◆ **What is being asked**
Set down the lines from the one containing "Build this scene" to the one containing "from mathutils import Vector, Matrix, noise", both lines included, exactly as they stand and with no other lines.

### Information given ###

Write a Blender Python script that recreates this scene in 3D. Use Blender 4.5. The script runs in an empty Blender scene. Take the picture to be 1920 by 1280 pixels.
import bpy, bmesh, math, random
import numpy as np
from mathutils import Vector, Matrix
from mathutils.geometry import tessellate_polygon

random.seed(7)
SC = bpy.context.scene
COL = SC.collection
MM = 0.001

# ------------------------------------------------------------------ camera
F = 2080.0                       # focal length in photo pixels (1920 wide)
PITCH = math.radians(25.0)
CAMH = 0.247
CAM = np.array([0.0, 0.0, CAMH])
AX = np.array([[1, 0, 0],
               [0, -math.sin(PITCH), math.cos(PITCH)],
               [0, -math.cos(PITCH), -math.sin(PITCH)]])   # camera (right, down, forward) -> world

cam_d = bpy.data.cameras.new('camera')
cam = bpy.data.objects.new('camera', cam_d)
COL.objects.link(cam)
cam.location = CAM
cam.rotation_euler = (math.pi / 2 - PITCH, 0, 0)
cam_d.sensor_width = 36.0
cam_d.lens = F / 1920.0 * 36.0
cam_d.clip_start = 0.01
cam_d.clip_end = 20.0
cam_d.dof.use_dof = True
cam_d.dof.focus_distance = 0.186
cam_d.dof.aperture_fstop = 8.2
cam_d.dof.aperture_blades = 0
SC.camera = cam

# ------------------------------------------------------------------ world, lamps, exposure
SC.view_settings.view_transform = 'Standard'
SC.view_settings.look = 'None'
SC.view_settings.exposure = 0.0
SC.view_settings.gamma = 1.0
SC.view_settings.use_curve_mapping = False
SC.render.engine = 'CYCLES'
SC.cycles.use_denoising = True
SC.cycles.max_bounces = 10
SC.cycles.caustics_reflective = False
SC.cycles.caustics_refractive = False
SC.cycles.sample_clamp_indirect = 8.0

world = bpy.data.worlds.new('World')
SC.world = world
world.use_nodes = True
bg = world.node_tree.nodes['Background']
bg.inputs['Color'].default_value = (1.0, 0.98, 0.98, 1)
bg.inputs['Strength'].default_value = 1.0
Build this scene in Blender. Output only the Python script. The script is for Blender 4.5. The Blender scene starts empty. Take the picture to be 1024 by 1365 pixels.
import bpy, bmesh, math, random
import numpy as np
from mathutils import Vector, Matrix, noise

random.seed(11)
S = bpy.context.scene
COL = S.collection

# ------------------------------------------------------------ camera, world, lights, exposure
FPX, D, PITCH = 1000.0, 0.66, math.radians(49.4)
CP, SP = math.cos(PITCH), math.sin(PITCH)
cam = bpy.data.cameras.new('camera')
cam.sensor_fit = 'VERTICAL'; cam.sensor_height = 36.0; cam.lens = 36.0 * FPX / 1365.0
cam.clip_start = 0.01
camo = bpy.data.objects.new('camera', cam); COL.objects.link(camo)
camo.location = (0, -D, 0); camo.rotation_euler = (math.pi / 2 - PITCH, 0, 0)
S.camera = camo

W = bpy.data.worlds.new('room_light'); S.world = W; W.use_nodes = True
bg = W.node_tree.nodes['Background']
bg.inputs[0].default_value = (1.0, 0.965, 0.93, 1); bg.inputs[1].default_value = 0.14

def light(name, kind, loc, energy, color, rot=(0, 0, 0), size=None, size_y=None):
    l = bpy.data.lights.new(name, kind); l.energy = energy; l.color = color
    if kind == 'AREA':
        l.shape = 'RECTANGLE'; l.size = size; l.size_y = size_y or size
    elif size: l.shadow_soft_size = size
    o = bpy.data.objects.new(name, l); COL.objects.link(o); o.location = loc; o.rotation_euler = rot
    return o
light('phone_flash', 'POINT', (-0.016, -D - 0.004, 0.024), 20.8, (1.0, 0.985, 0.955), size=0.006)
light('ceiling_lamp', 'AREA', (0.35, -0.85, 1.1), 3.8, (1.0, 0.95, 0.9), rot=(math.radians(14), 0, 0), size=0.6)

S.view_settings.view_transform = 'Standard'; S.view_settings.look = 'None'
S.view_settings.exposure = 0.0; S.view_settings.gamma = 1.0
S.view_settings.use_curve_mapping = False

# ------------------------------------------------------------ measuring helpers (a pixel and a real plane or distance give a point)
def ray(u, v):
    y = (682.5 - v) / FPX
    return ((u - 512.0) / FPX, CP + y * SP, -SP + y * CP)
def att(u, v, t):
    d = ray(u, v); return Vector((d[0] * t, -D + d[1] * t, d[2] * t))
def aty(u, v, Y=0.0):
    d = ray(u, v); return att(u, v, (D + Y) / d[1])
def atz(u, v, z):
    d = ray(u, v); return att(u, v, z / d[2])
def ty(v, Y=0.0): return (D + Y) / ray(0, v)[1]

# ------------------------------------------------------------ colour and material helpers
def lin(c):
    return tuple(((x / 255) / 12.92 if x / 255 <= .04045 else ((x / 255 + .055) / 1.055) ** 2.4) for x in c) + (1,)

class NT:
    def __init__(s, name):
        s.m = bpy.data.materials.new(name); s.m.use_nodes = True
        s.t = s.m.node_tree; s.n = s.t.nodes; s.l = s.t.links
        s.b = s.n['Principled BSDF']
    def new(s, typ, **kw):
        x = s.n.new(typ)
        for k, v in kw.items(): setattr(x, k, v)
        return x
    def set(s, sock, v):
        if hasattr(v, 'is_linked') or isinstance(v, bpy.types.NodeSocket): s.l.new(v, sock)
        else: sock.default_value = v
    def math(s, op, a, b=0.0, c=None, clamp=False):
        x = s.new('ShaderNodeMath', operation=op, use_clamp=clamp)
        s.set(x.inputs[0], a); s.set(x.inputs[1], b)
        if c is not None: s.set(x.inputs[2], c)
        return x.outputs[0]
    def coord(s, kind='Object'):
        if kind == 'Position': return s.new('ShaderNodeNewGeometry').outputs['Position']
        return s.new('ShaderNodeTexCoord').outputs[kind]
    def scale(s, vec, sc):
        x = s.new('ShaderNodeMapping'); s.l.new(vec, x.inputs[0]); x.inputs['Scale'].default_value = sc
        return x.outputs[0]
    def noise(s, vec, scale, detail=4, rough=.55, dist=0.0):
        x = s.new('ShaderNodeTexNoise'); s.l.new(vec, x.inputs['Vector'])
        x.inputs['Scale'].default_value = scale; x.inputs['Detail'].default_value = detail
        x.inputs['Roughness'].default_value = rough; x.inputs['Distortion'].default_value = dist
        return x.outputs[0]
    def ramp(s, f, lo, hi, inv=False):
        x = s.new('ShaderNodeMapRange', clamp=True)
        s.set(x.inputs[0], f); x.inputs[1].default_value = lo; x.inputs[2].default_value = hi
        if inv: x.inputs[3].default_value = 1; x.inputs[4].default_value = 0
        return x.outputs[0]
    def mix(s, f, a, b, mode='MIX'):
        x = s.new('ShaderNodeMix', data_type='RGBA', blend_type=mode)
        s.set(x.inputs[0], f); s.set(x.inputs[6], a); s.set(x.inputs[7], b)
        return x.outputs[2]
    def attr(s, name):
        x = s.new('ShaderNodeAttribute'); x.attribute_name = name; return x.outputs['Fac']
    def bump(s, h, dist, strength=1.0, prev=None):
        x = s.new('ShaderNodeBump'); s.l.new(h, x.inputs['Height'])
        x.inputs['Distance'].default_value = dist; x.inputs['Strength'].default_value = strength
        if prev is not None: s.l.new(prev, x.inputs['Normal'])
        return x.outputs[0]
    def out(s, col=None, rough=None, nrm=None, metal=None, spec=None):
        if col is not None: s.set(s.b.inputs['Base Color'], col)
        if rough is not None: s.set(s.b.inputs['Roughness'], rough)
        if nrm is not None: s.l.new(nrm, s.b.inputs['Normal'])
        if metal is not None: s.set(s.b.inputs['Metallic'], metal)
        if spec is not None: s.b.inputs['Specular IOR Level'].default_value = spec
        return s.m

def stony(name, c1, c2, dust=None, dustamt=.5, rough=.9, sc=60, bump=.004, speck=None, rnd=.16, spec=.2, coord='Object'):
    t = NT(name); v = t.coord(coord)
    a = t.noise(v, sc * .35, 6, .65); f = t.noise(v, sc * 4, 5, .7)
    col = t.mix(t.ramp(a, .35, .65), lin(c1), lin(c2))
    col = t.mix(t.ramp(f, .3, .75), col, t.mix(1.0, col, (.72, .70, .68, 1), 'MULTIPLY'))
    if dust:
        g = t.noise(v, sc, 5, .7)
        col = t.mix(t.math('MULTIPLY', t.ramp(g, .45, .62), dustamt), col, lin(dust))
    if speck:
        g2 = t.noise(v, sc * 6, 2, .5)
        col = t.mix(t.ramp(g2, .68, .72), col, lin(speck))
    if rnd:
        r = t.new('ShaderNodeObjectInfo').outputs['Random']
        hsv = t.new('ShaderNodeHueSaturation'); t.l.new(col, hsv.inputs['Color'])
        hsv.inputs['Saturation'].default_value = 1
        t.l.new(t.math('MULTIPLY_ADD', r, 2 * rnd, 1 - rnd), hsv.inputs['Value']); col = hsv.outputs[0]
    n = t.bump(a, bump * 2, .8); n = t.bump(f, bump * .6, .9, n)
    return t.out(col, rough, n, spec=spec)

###

◆ **Written response**
Build this scene in Blender. Output only the Python script. The script is for Blender 4.5. The Blender scene starts empty. Take the picture to be 1024 by 1365 pixels.
import bpy, bmesh, math, random
import numpy as np
from mathutils import Vector, Matrix, noise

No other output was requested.